Godspeed Muz. Good luck and godspeed.

An apology to McCully


Earlier this week this blog published a satirical piece suggesting Foreign Minister Murray McCully was corrupt in his dealings with the murderous Saudi regime.

We may have implied McCully was Minister of Brown Paper Bags Full of Cash.

The implication that the minister is any more or less corrupt than the rest of his cabinet colleagues, fellow National Party MPs or, indeed, the wider National Party as a whole is inherently untrue.

We apologise for any inconvenience or confusion this may have caused.

Saudi Abattoir: IT’S ON LIKE DONKEY KONG-ish

What follows is a transcript of a brief press conference given at parliament earlier today by the Rt. Hon. Murray McCully, Minister of the Dark Arts and Brown Envelopes Bulging with Cash. 

MURRAY MCCULLY (entering, walks up to podium, stands on strategically placed beer crate): Good afternoon everyone. Thank you for coming. I’ve called this press conference to just clear up a few things regarding our investment in a random agricultural hub in the middle of the Arabian desert. Firstly I’d like to read from a brief statement, then I’ll take some questions from the floor. Ahem…

This week the government announced an exciting venture where we plan to ship an abattoir from New Zealand to the Kingdom of Saudi Arabia. This is a very exciting venture because, as everybody knows, sheep can’t survive in the desert, so having somewhere to turn them into prime export cuts is a very exciting venture.

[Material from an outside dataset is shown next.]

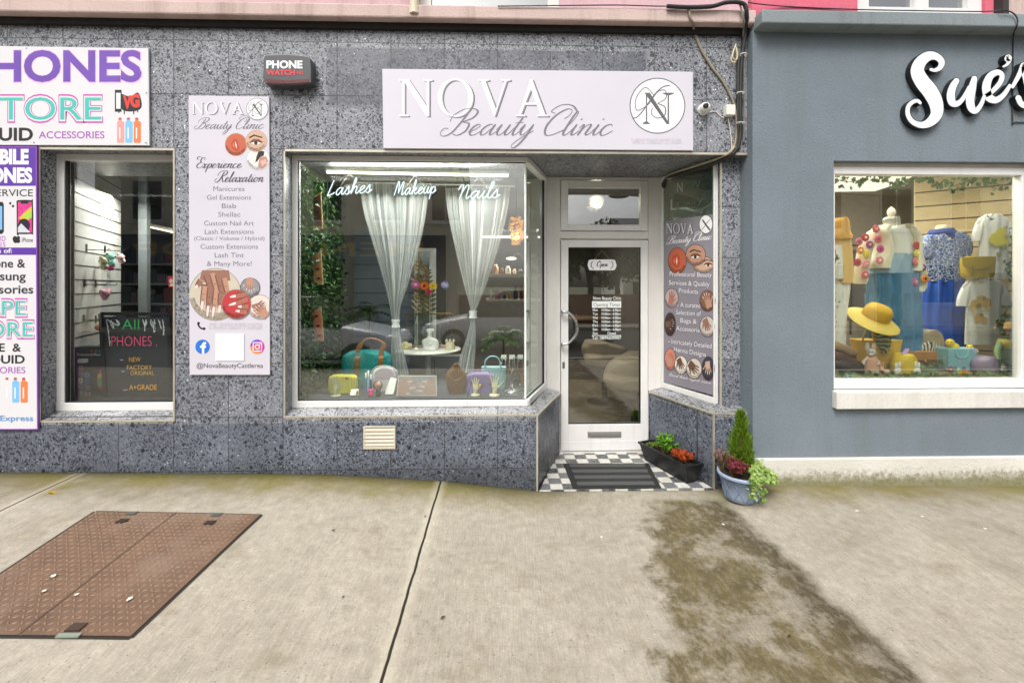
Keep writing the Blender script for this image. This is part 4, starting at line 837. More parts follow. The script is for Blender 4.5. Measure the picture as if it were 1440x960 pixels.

This abattoir will be paid for by the New Zealand taxpayer and goes some way to fulfilling our obligations under the Middle East Free Trade Agreement, or MEFTA, that we haven’t been able to get them to sign yet. We hope to get this packed into crates and on a plane by the end of the week. Thank you. Any questions?

VANCE, TVNZ: Is this just a bribe to try to get them to sign MEFTA (mumbles to self: MEFTA sounds ridiculous)?

MCCULLY (looking down and to the side): Absolutely not. This isn’t a bribe. A bribe is when you pay someone money to do something. There is no money being paid here. Only a building. A building paid for with money. Come on, you can’t bribe anyone with a building.

VANCE: Once you give them the building, are you hoping they will sign MEFTA?

MCCULLY: That’s why we’re giving them the building.

CAMPBELL, RNZ NATIONAL: Are you concerned that this money is benefiting a regime that’s just killed nearly 50 people who oppose that regime?

MCCULLY: Oh look, we are not giving this abattoir to Saudi Arabia, we are giving it to the businessman who owns the farm.

CAMPBELL: Yes, but in Saudi Arabia, nobody is allowed to do own anything like an abattoir or large farm. It just becomes assets of the Saudi royal family – the same family that put to death all those people just before Christmas.

MCCULLY: But we are bribing the grumpy businessman with this meat-works, not the Saudi Royal family. Haven’t you read the ministry papers?

GOWER, NewShub: Is there anything else you are giving the Saudis?

MCCULLY: No. Absolutely not. We have no plans to give them anything else other than the abattoir. There is absolutely no bundles of American dollars that might fall out of the containers when they are opened on the other side. No. Nothing else.

GOWER: Are you concerned this will make New Zealand look like just another corrupt regime willing to do business with anyone at any cost?

MCCULLY: Look. The National Party of New Zealand prides itself on the unique way I like to do business. Sometimes you’ve got to get your hands dirty. You’ve got to roll up your sleeves, reach into the wrong end of the cow and pull out some policy that just looks so very terrible and smells even worse. Ultimately, John Key is the PM. He’s told New Zealanders he been known to take a whazz in the shower. If they don’t care about that, I don’t think they’re going to care about a few million dollars spent to get a free trade deal with a country that murders members of the opposition.

Ok… so if there’s nothing else I need to whip across to the Reserve Bank and sort out some non-sequential bills. Good afternoon.

Jumps off beer crate and exits through side door.